Преемник Павла сидел у себя в комнате вместе с младшим братом. Оба здорово перенервничали за истекшие часы. Голова соображала не очень хорошо. Сами посудите, о чем и тот и другой подумали, получив сообщение о нежелании матери присягать старшему сыну. Верно, что матушка тоже хочет царствовать. К строптивой даме срочно выслали Палена. Генерал-губернатор, разумеется, разобрался, в чем дело, уведомил обо всем Александра I, после чего новый император незамедлительно согласился исполнить просьбу Марии Федоровны, которой в семь часов утра наконец разрешили войти в опочивальню убитого. Похоже, Константина Павловича, отвлекшегося на что-то другое, не ознакомили с подлинной подоплекой скандала, и тот спустя годы поведал Ланжерону и, видимо, Чарторижскому, тоже искаженный вариант неприятного происшествия…{130}
Приложения[1]
«Вселюбезнейшая и дорогая моя княжна Александра Александровна, многодетно здравствуй!

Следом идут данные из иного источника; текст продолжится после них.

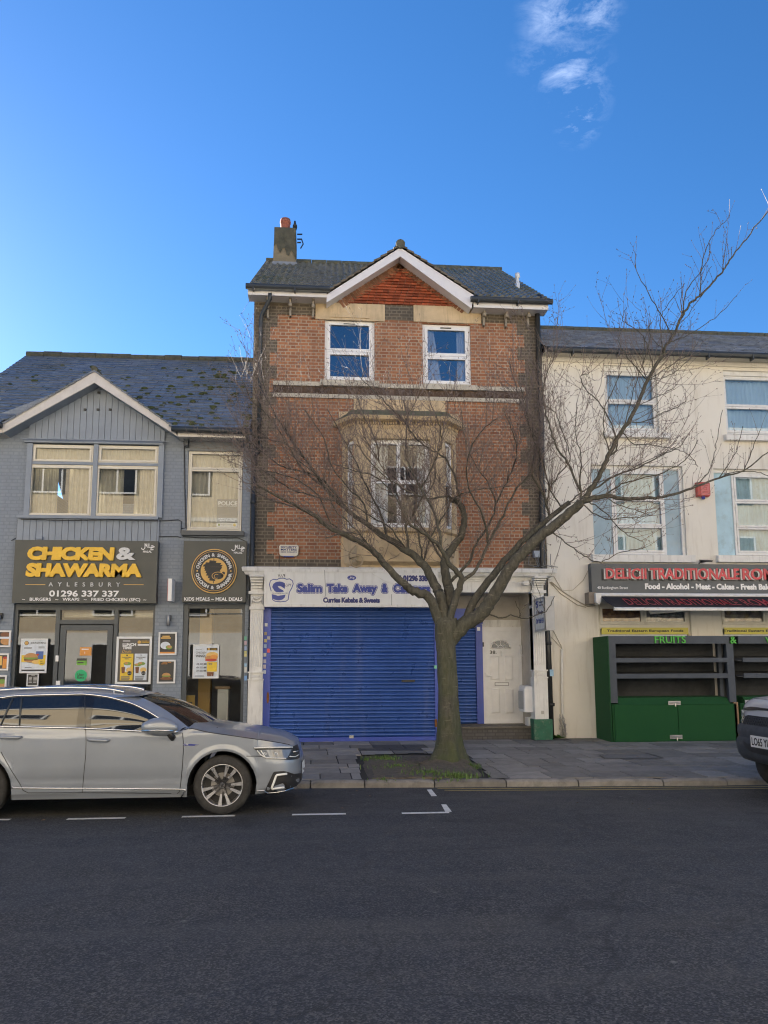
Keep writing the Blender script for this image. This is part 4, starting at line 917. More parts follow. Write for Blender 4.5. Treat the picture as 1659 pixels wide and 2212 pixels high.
# upper windows
YWN = W+.06
w1 = window(bh, wz1, YWN, [(0, 1, 0, .485), (0, 1, .485, 1)], .05, .07, M_white, M_glass_dark, .07)
w2 = window(bh, wz2, YWN, [(0, 1, 0, .485), (0, 1, .485, 1)], .05, .07, M_white, M_glass_dark, .07, curtain=[(.06, .26, .05, .95, .16), (.74, .97, .05, .95, 0)], cmat=M_wcurt)
for wn, q in ((w1, (1190, 240, 1332, 250)), (w2, None)):
    e = rect(zT, *q, YWN) if q else rect(zC, 1040, 625, 1096, 631, YWN); g = MB(); g.box(e[0], e[1], YWN-.022, YWN-.011, e[2], e[3]); obj('trickle_vent', g, M_black, wn)
for q in ((zT, (895, 950, 1640, 1020)), (zC, (930, 922, 1232, 948))):
    e = rect(q[0], *q[1], W-.1); g = MB(); g.prism([(e[0], e[2]), (e[1], e[2]), (e[1], e[3]), (e[0], e[3])], W-.12, W+.06); obj('window_sill', g, M_stone_w, bh)
# gable verge boards, roofs
YC = W-.34
M_verge = mat('white_verge_board', (.72, .72, .74), .5, .05, 5, dirt=(.5, .48, .46), dscale=5, damt=.3)
_, QL = barge(bh, zC, ((830, 210), (447, 455), (445, 497), (830, 256)), YC, M_verge, .04)
_, QR = barge(bh, zC, ((830, 210), (1213, 458), (1201, 528), (830, 256)), YC, M_verge, .04)
g = MB()
for P in (QL, QR): g.poly([(P[3][0], YC, P[3][1]+.03), (P[2][0], YC, P[2][1]+.03), (P[2][0], W, P[2][1]+.03), (P[3][0], W, P[3][1]+.03)])
obj('soffit', g, M_verge, bh)
M_frieze2 = mat('sooty_bracket', (.3, .27, .22), .85, .2, 6, dirt=(.1, .09, .08), dscale=6, damt=.7)
YE = W-.34
eL, eR = at(*zC(250, 445), YE), at(*zC(1390, 510), YE)
fl = [at(*zC(x, y), YE) for x, y in ((60, 435), (447, 458), (445, 480))]; fr_ = [at(*zC(x, y), YE) for x, y in ((1213, 500), (1572, 510), (1572, 524))]
g = MB(); g.box(bx0-.12, fl[1][0], YE-.02, YE, eL[1]-.07, eL[1]+.06); g.box(bx0-.12, fl[1][0], YE, W, eL[1]-.06, eL[1]-.04); obj('fascia_board', g, M_verge, bh); g = MB(); g.box(fr_[0][0], bx1+.12, YE-.02, YE, eR[1]-.07, eR[1]+.06); g.box(fr_[0][0], bx1+.12, YE, W, eR[1]-.06, eR[1]-.04); obj('fascia_board', g, M_verge, bh)
zev2 = (eL[1]+eR[1])/2+.06
rL, rR = at(575, 571, W+4), at(1083.5, 583, W+4)
zrd = (rL[1]+rR[1])/2
def pantile(parent, xa, xb, xar, xbr, Y0, Z0, Y1, Z1, m, hole, name='roof'):
    L_ = math.hypot(Y1-Y0, Z1-Z0); nr = round(L_/.3); g = MB(); ny, nz = -(Z1-Z0)/L_, (Y1-Y0)/L_; nc = 8
    n = round((xb-xa)/.165)
    for k in range(nr):
        a, b = k/nr, min(1, (k+1.08)/nr); xk0, xk1 = xa+(xar-xa)*a, xb+(xbr-xb)*a
        for j in range(n):
            u0, u1 = xk0+(xk1-xk0)*j/n, xk0+(xk1-xk0)*(j+1)/n; ya = Y0+(Y1-Y0)*a
            if hole(u0, u1, ya): continue
            li = .05+rng.uniform(-.004, .004); r = rng.random(); pr = []
            for i in range(nc+1):
                t_ = i/nc; h_ = .042*max(0, math.sin(math.pi*min(1, t_/.62)))**.7 if t_ < .62 else 0
                x = u0+(u1-u0)*t_
                pr.append(((x, ya+ny*(li+h_), Z0+(Z1-Z0)*a+nz*(li+h_)), (x, Y0+(Y1-Y0)*b+ny*(.02+h_), Z0+(Z1-Z0)*b+nz*(.02+h_)), (x, ya, Z0+(Z1-Z0)*a)))
            for p, q in zip(pr, pr[1:]): g.poly([p[0], q[0], q[1], p[1]], r); g.poly([p[2], q[2], q[0], p[0]], r*.5)
    return obj(name, g, m, parent)
M_pan = slate_mat('concrete_pantile', (.085, .095, .095), (.17, .175, .165), (.05, .07, .03), .75)
gQ = [at(*zC(*p), YC) for p in ((830, 200), (450, 440), (1213, 450))]
def hole2(u, v, y): return y < W+.2 and tri_z(gQ, (u+v)/2) > zev2+(zrd-zev2)*(y-YE+.1)/(W+4-YE+.1)+.05
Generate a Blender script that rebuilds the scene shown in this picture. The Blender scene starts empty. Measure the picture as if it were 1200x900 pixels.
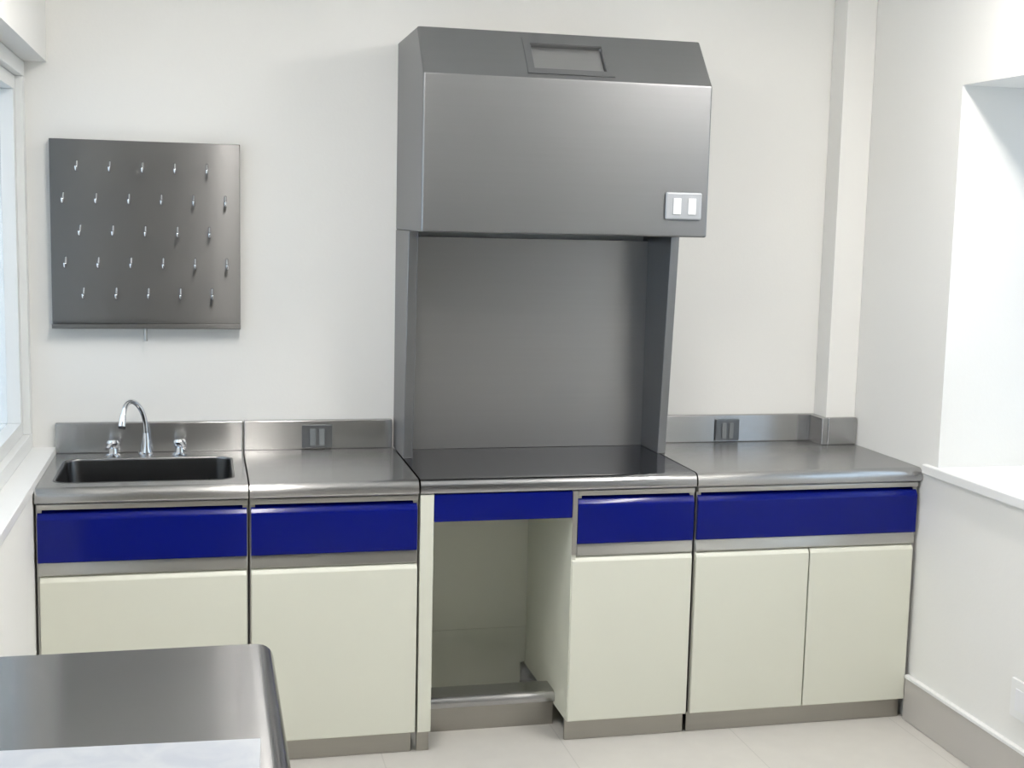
import bpy, bmesh, math, random
from mathutils import Vector, Matrix
random.seed(4)
S = bpy.context.scene
COL = S.collection
PI = math.pi

# ------------------------------------------------------------------ materials
def nd(nt, t, **kw):
    n = nt.nodes.new(t)
    for k, v in kw.items(): setattr(n, k, v)
    return n

def base_mat(name, col, rough=.5, metal=0., spec=.5, coat=0.):
    m = bpy.data.materials.new(name); m.use_nodes = True
    b = m.node_tree.nodes['Principled BSDF']
    b.inputs['Base Color'].default_value = (*col, 1)
    b.inputs['Roughness'].default_value = rough
    b.inputs['Metallic'].default_value = metal
    b.inputs['Specular IOR Level'].default_value = spec
    b.inputs['Coat Weight'].default_value = coat
    return m

def with_noise(m, col, amt=.06, scale=(3, 3, 3), detail=4, bump=0., bscale=60, rough=None, ramt=0.):
    """mottle the colour a little, add fine bump and roughness variation"""
    nt = m.node_tree; b = nt.nodes['Principled BSDF']; L = nt.links.new
    tc = nd(nt, 'ShaderNodeTexCoord'); mp = nd(nt, 'ShaderNodeMapping')
    mp.inputs['Scale'].default_value = scale
    L(tc.outputs['Object'], mp.inputs['Vector'])
    nz = nd(nt, 'ShaderNodeTexNoise'); nz.inputs['Scale'].default_value = 1; nz.inputs['Detail'].default_value = detail
    L(mp.outputs['Vector'], nz.inputs['Vector'])
    mx = nd(nt, 'ShaderNodeMix', data_type='RGBA')
    mx.inputs[6].default_value = (*[c * (1 - amt) for c in col], 1)
    mx.inputs[7].default_value = (*[min(1, c * (1 + amt)) for c in col], 1)
    L(nz.outputs['Fac'], mx.inputs[0]); L(mx.outputs[2], b.inputs['Base Color'])
    if rough is not None:
        mr = nd(nt, 'ShaderNodeMapRange')
        mr.inputs[3].default_value = rough - ramt; mr.inputs[4].default_value = rough + ramt
        L(nz.outputs['Fac'], mr.inputs[0]); L(mr.outputs[0], b.inputs['Roughness'])
    if bump:
        n2 = nd(nt, 'ShaderNodeTexNoise'); n2.inputs['Scale'].default_value = bscale; n2.inputs['Detail'].default_value = 2
        L(tc.outputs['Object'], n2.inputs['Vector'])
        bp = nd(nt, 'ShaderNodeBump'); bp.inputs['Strength'].default_value = bump; bp.inputs['Distance'].default_value = .01
        L(n2.outputs['Fac'], bp.inputs['Height']); L(bp.outputs['Normal'], b.inputs['Normal'])
    return m

def paint(name, col, rough, amt=.015, bump=.03, bscale=90, **k):
    return with_noise(base_mat(name, col, rough, **k), col, amt, (2, 2, 2), 3, bump, bscale)

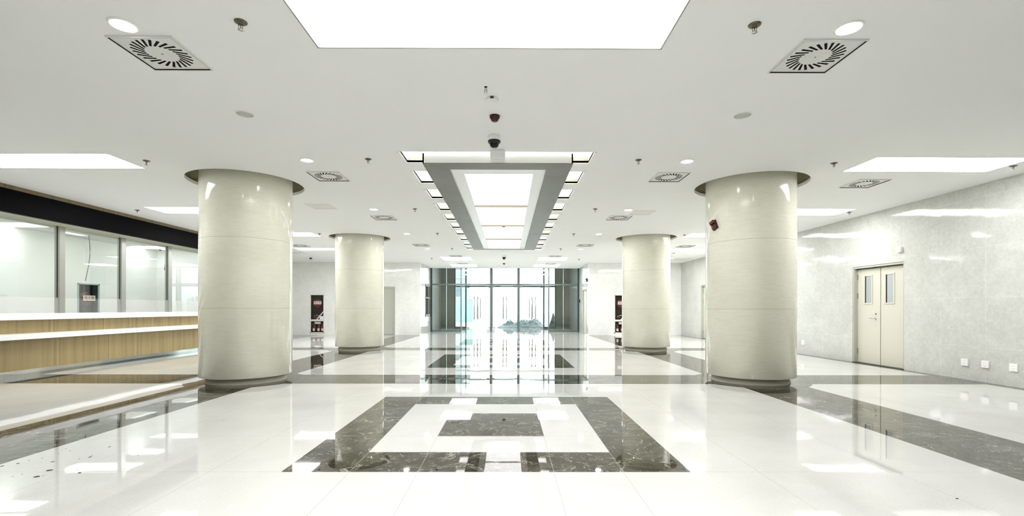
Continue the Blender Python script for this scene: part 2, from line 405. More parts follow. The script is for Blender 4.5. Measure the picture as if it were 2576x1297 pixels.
# ------------------------------------------------------------------ large structure
def wall(name, plane, c, inward, a0, a1, z0, z1, mt, holes=(), depth=0.15, side=None, label=None, cat='wall'):
    """plane 'x': wall at X=c running along Y; plane 'y': at Y=c running along X. inward = direction (+1/-1) the face looks."""
    A = sorted({a0, a1, *[h[0] for h in holes], *[h[1] for h in holes]}); Z = sorted({z0, z1, *[h[2] for h in holes], *[h[3] for h in holes]})
    b = MB(); bk = c - inward*depth
    P = (lambda a, z, d: (d, a, z)) if plane == 'x' else (lambda a, z, d: (a, d, z))
    for i in range(len(A)-1):
        for j in range(len(Z)-1):
            ca, cz = (A[i]+A[i+1])/2, (Z[j]+Z[j+1])/2
            if any(h[0] < ca < h[1] and h[2] < cz < h[3] for h in holes): continue
            for d in (c, bk):
                b.add([P(A[i], Z[j], d), P(A[i+1], Z[j], d), P(A[i+1], Z[j+1], d), P(A[i], Z[j+1], d)], [(0, 1, 2, 3)], mt)
    for h in list(holes) + [(a0, a1, z0, z1)]:
        sm = side or mt
        for q in ((h[0], h[2], h[1], h[2]), (h[1], h[2], h[1], h[3]), (h[1], h[3], h[0], h[3]), (h[0], h[3], h[0], h[2])):
            b.add([P(q[0], q[1], c), P(q[2], q[3], c), P(q[2], q[3], bk), P(q[0], q[1], bk)], [(0, 1, 2, 3)], sm)
    o = b.build(name); return tag(o, label, cat, kind='structure')

fl = MB().box(WL-0.2, 8.75, -3.2, 30.9, -0.12, 0.0, 'floor').build('floor')
tag(fl, 'polished cream stone floor with dark marble bands and nested squares', 'floor', kind='structure')

DOOR_R = (9.97, 11.47, 0.0, 2.33); DOOR_RF = (19.6, 20.55, 0.0, 2.35)
CAB_OFF = (12.62, 13.30, 0.08, 1.975)
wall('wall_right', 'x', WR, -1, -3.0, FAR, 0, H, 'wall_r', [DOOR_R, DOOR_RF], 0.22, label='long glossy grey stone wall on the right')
DOOR_LF = (-6.55, -5.575, 0.0, 2.378); CAB_L = (-9.748, -9.045, 0.07, 1.98); CAB_R = (5.20, 5.90, 0.08, 1.99)
wall('wall_far_left', 'y', FAR, -1, WL, -4.35, 0, H, 'wall_f', [DOOR_LF, CAB_L], 0.25, label='grey stone end wall left of the entrance')
wall('wall_far_right', 'y', FAR, -1, 3.942, WR, 0, H, 'wall_f', [CAB_R], 0.25, label='grey stone end wall right of the entrance')
WIN_L = (24.35, 25.86, 0.87, 2.56); DOOR_RR = (23.45, 24.70, 0.02, 2.31)
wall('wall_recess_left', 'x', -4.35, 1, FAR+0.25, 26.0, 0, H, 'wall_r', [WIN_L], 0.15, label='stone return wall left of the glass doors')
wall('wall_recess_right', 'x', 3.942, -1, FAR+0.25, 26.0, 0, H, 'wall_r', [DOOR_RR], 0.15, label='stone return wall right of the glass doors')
wall('wall_left', 'x', WL, 1, -3.0, FAR, 0, H, 'white_wall', [CAB_OFF], 0.25, label='white back wall of the office behind the counter')
wall('wall_back', 'y', -3.0, 1, WL, WR, 0, H, 'white_wall', label='plain white wall behind the viewpoint')
OFF_END = 15.45
wall('wall_office_end', 'y', OFF_END, -1, WL, -9.3, 0, H, 'white_wall', depth=0.12, label='white partition closing the far end of the office')

# ceiling with rectangular coffer opening, panel openings and four round column openings
COF = (-1.623, 1.286, 6.69, 17.75); HOLE_R = 0.946
PANELS = {  # rectangular openings: x0,x1,y0,y1
    'C0': (-1.654, 1.323, 1.02, 4.036),
    'L1': (-8.19, -5.86, 6.82, 7.55), 'L2': (-8.16, -5.86, 10.41, 11.14), 'L3': (-8.15, -5.87, 13.84, 14.63), 'L4': (-8.06, -5.86, 17.43, 18.12),
    'R1': (5.45, 7.83, 6.87, 7.61), 'R2': (5.45, 7.83, 10.42, 11.17), 'R3': (5.45, 7.83, 13.85, 14.63), 'R4': (5.45, 7.83, 17.43, 18.3),
    'S1': (-3.02, -1.65, 20.37, 21.8), 'S2': (-3.01, -1.65, 23.68, 25.05), 'S3': (1.31, 2.66, 20.44, 21.8), 'S4': (1.30, 2.66, 23.7, 25.12)}
def ceiling():
    b = MB(); rects = [COF] + list(PANELS.values())
    sq = [(cx-HOLE_R-0.03, cx+HOLE_R+0.03, cy-HOLE_R-0.03, cy+HOLE_R+0.03) for cx, cy in COLS]
    X = sorted({WL-0.2, 8.75, -4.35, 3.942, *[v for r in rects+sq for v in r[:2]]}); Y = sorted({-3.2, FAR+0.3, 26.02, *[v for r in rects+sq for v in r[2:]]})
    for i in range(len(X)-1):
        for j in range(len(Y)-1):
            cx, cy = (X[i]+X[i+1])/2, (Y[j]+Y[j+1])/2
            if any(r[0] < cx < r[1] and r[2] < cy < r[3] for r in rects+sq): continue
            if cy > FAR+0.3 and not (-4.35 < cx < 3.942): continue
            b.add([(X[i], Y[j], H), (X[i+1], Y[j], H), (X[i+1], Y[j+1], H), (X[i], Y[j+1], H)], [(0, 1, 2, 3)], 'ceiling')
    for (cx, cy), q in zip(COLS, sq):
        n = 96; vs = []
        hw = (q[1]-q[0])/2
        for k in range(n):
            a = 2*PI*k/n; ca, sa = math.cos(a), math.sin(a); f = hw/max(abs(ca), abs(sa))
            vs += [(cx+HOLE_R*ca, cy+HOLE_R*sa, H), (cx+f*ca, cy+f*sa, H)]
        b.add(vs, [(2*k, 2*k+1, (2*k+3) % (2*n), (2*k+2) % (2*n)) for k in range(n)], 'ceiling')
        b.lathe([(HOLE_R, H), (HOLE_R, H+0.055)], 'ceiling', n, (cx, cy, 0), caps=False)
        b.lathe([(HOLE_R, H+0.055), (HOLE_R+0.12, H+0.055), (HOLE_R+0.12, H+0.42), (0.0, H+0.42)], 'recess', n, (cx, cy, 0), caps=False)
    for r in PANELS.values():
        for p, q in (((r[0], r[2]), (r[1], r[2])), ((r[1], r[2]), (r[1], r[3])), ((r[1], r[3]), (r[0], r[3])), ((r[0], r[3]), (r[0], r[2]))):
            b.add([(*p, H), (*q, H), (*q, H+0.05), (*p, H+0.05)], [(0, 1, 2, 3)], 'ceiling')
    o = b.build('ceiling'); o.data.polygons.foreach_set('use_smooth', [False]*len(o.data.polygons))
    return tag(o, 'flat white painted ceiling with round openings around the columns', 'ceiling', kind='structure')
ceiling()
# ceiling slab above the ceiling
rs = MB().box(WL-0.25, 8.75, -3.25, 26.05, H+0.5, H+0.6, 'recess').build('ceiling'); tag(rs, 'structural slab above the ceiling', 'ceiling', kind='structure')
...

Благодарствую я за ваше писание, которое и впредь желаю. Приказала вам кланится цесаревна Елисавета Петровна, також де и великий князь. Еще же поклонитесь от мене вашей мамзели. При сем остаюсь всегда я вам верная и доброжелателная сестра великая княжна Наталия».
Источник: РГАДА, ф. 142, оп. 1, д. 594, л. 1.
2 Письмо княжны Александры Александровны Меншиковой великой княжне Наталье Алексеевне от 1 апреля 1727 года«Великая княжна, моя милостивейшая государыня, сестрица!
Я зело сумневаюся и печалюся, что я думаю, што Вашево Высочество я в чом-нибуть прогневила. Такожея прошу Вашево Высочество изволь мне маю вину объявить. При сем я прошу Вашево Высочества, чтобы в прежней милости своей меня не изволь оставить и ф писаниех. Такоже я прошу прощение, что я давно к Вашему Высочеству не писала для тово, что я гавела. Такоже я хотела Вашево Высочества абмануть. Только я не пасмела Вашево Высочество маю премилостивейшею государыню абмануть.
Поздравляю Вашево Высочество с апрелем [в]места абмана. Еще прошу Вашево Высочество, изволь мой нижайший поклон отдать милостивейшему моему государю великому князю. При сем отдает свой нижайший и рабский поклон мамзель. При сем остаюся нижайшая и вернейшая к услугам Александра Меншикова.
Апреля 1 дня 1727 году.
Прошу Вашево Высочества, изволь мой любезной поклон отдать графине Софье Карлусовне. Изволь ей папенять от нас, для чево она к нам не пишит. Знать, она на нас осердилася».
Источник: РГАДА, ф. 142, оп. 1, д. 598, л. 1-2.
3 Письмо Ф. М. Санти АД. Меншикову от 1 июня 1727 года «Светлейший князь!Тот день, как Ваша Светлость изволил мне приказать, я в путь свой отправился и без остановки ни единой минуты на дороге следую. Получил я Вашей Светлости милостивейшее писание ис Питергофа майя от 28 числа писанное. Дела, которые я имел с Петром Толстым, такой натуры.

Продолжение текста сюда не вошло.